Where Africa and Technology Collide!

Text2Fly: Flight Schedules by SMS in Nigeria

Timi Agama was frustrated with his experiences in trying to get information about flights in Nigeria. It just didn’t make sense that there was no electronic means to track flight schedules. About five years ago he set out on a path to create a mobile solution for the problem. Out of that came Text2Fly, a mobile service that let’s you search for flight schedules by sending an SMS.

Text2Fly Nigeria

“The simple task of finding the next available flight is an inefficient and labor intensive undertaking for the Nigerian business traveller. Nigerian airlines don’t operate call centers and the Internet is slow. So the business traveller must assign staff to search all airline web sites or even send them to the ticketing office through stifling traffic.”

How it Works

A user sends in a text message to +447786201082 with a simple command, like “From Lagos to Abuja on Monday at 8am”. In response, the system gathers the information about all of the flights in Nigeria that fit your requirements, and sends them back to you as an SMS message.

As Timi states, this is ” A Nigerian solution to a Nigerian problem”. Interestingly, it’s not only useful in Nigeria, and I could see this same application being used elsewhere, not just in Africa but in the developed world as well.

I’m curious as to why the service is only available via SMS. It seems that if you have the data, then it’s easy to make it web-accessible. The advantage there is that you also can start creating ways for people to purchase tickets and thereby have another revenue stream.

The Business Behind Text2Fly

Text2Fly QuoteIn terms of business model Text2Fly is paid for by premium SMS once it officially launches. It’s free right now though, so definitely worth testing out to see how much it helps in your daily life.

User numbers are still modest because the site and backend system was only flipped on 3 weeks ago. There has been very limited marketing to this point, but there is a plan to launch a real-world and digital campaign once the service is fully tested and stable.

When I asked Timi about how local Nigerians are taking to the product, he stated:

The reactions from people who have used the service has been far better than I could have imagined. One chap I spoke to on the phone enthused about how Text2Fly is not just for busy business people but for “everybody”. Another told me a story of how he showed it to some friends while they were having a drink and all 7 of them stored the Text2Fly number.
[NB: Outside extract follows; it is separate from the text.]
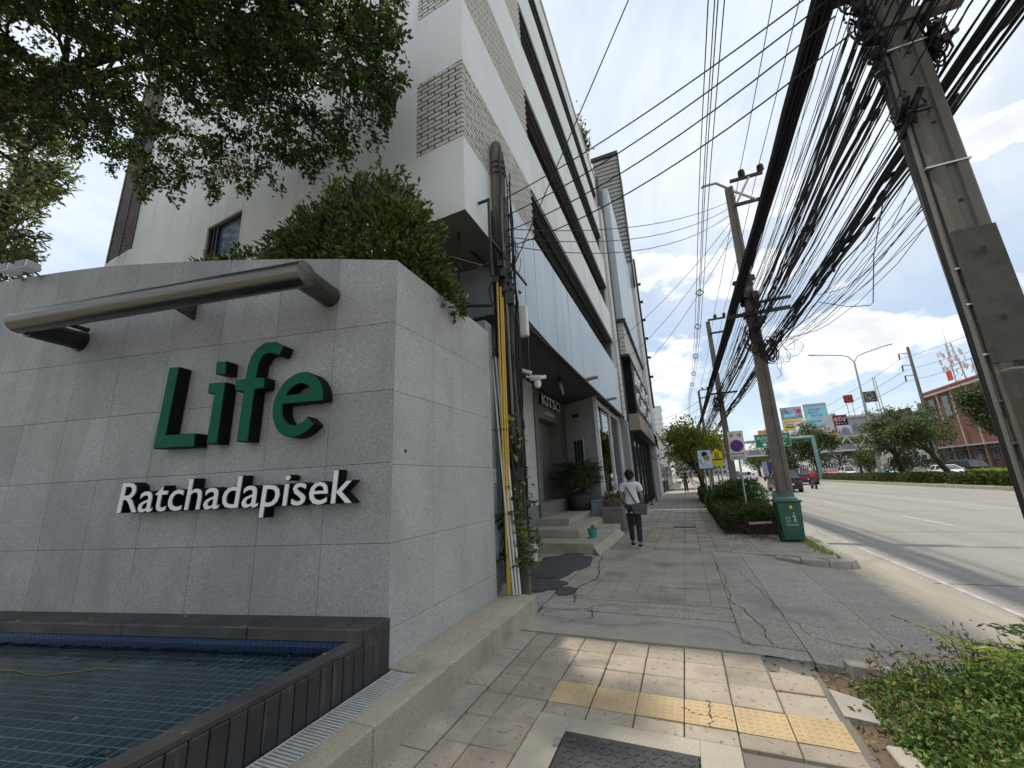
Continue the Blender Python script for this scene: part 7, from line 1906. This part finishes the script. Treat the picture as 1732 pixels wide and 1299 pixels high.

[Note: David Ajao has also done a review, worth reading as he’s a fellow Nigerian.]


  1. Thanks for a great write up Hash. You raise an interesting question.

    I’m curious as to why the service is only available via SMS…
    Text2Fly is SMS-based because that’s how we can offer a genuine upgrade in user convenience.

    Consider the travelling businessperson’s lifestyle in Nigeria.

    The Internet is slow in Nigeria. I would even argue that it’s not that reliable. SMS, on the other hand, is generally fast and reliable.

    Meetings often start later than planned, run late and are changed unexpectedly. It is also not uncommon to spend an indefinite amount of time waiting to see a senior public sector official. Culturally that’s just the way things are. So the best time for your return flight is often a moving target.

    That’s why having access to travel information on your mobile phone is more convenient than having it on the computer.

    Another issue is that from a growth standpoint Text2Fly would like to move beyond servicing the core business traveller to helping leisure travellers too. This market has limited access to the Internet.

    Finally, I’d argue that mobile is where the African tech entrepreneur needs to concentrate. It’s a much larger market than desktop. If there are any additional revenue streams to be tapped as a result of Text2Fly I’m convinced that the mobile is where they will be.

  2. @Timi – “I’d argue that mobile is where the African tech entrepreneur needs to concentrate.”

    Nice one. I’ve always argued that Nigerian start-ups should leverage on the mobile subscriber base, if they are to create a meaningful and valuable impact.

    See link: http://www.startupsnigeria.com/2009/05/can-any-nigerian-social-network-stop-the-facebook-surge/

  3. There is actually a commercial Swedish service doing the same thing and they have plans of expanding the service to other regions. They cover 90% of all world’s flights and the service is both available online and via SMS. Find it at http://www.traveas.com

  4. @WeLove – Actually Traveas is not the same thing as Text2Fly. Firstly, with Traveas you must book via a travel agent. Virtually nobody does that for domestic Nigerian flights. Secondly, there is no way to search for flight schedules by SMS. Traveas does interesting stuff, but it solves a different problem for a different market.

  5. @Timi: Thanks for your reply. You are right that its a solution designed for a different market but the Text2Fly solution could used some of Traveas functionalities to empower it even more, for instance constant updates in case a flight from Lagos to Abuja is delayed or so. I will be following you to see how you developed further.

  6. This looks great but why do we have to SMS a UK number?

  7. BE useful if someone can develop this for other countries as well eg here in UK

  8. Sure this is a great idea view from any angle, it could be improved upon just like any other human endavor, after all ‘Rome was not build in a day.